Les diplomates et les fonctionnaires de l’UE craignent que le parti Rêve géorgien ne cherche activement à saper les progrès du pays vers l’adhésion à l’UE.
Or, les différents sondages d’opinion indiquent que les candidatures de la Géorgie à l’adhésion à l’UE et à l’OTAN, qui est inscrit dans la constitution du pays, est soutenue par plus de 80 % de la population géorgienne.
Les appels aux sanctions se multiplient
« La situation en Géorgie et dans les environs a été partiellement influencée par certaines décisions bureaucratiques qui n’ont pas fait l’objet d’un contrôle politique de la part de l’UE », a expliqué à Euractiv Eto Buziashvili, associée de recherche à l’Atlantic Council.
Ces décisions ont, selon Mme Buziashvili, « joué un rôle dans l’enhardissement de l’oligarque Bidzina Ivanishvili et ont permis d’accroître l’influence russe en Géorgie ».
« Cette hausse de l’influence russe n’est pas conforme à la politique de l’UE et n’est pas dans l’intérêt de l’UE », a-t-elle ajouté.
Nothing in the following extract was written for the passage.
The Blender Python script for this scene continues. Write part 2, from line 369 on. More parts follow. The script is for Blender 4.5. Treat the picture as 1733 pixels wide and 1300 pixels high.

« Si quelqu’un ne croit toujours pas que M. Ivanishvili qualifie l’UE et l’Occident d’adversaires depuis longtemps, il lui suffit d’écouter attentivement son dernier discours. »
Le chef de file du parti Rêve géorgien, M. Ivanichvili, a en effet accusé, lors d’un rassemblement progouvernemental cette semaine, l’UE et l’OTAN d’avoir été détournées par un « parti mondial de la guerre » pour saper la souveraineté du pays.
Dans ce contexte, le projet de loi sur les « agents étrangers » est selon lui nécessaire car « le financement non transparent des ONG est le principal instrument pour la nomination d’un gouvernement géorgien depuis l’étranger ».
Pour Mme Buziashvili, « ce qu’il faut faire, c’est s’engager au plus haut niveau et imposer des sanctions financières immédiates, y compris des sanctions personnelles ciblées ».
« Le peuple géorgien, que l’Occident soutient, attend un signal clair que l’Occident se tient à ses côtés. »
« Sinon, le parti au pouvoir, Rêve géorgien, et l’oligarque [Bidzina] Ivanichvili continueront à considérer l’UE comme un acteur dont on peut se moquer », a-t-elle conclu.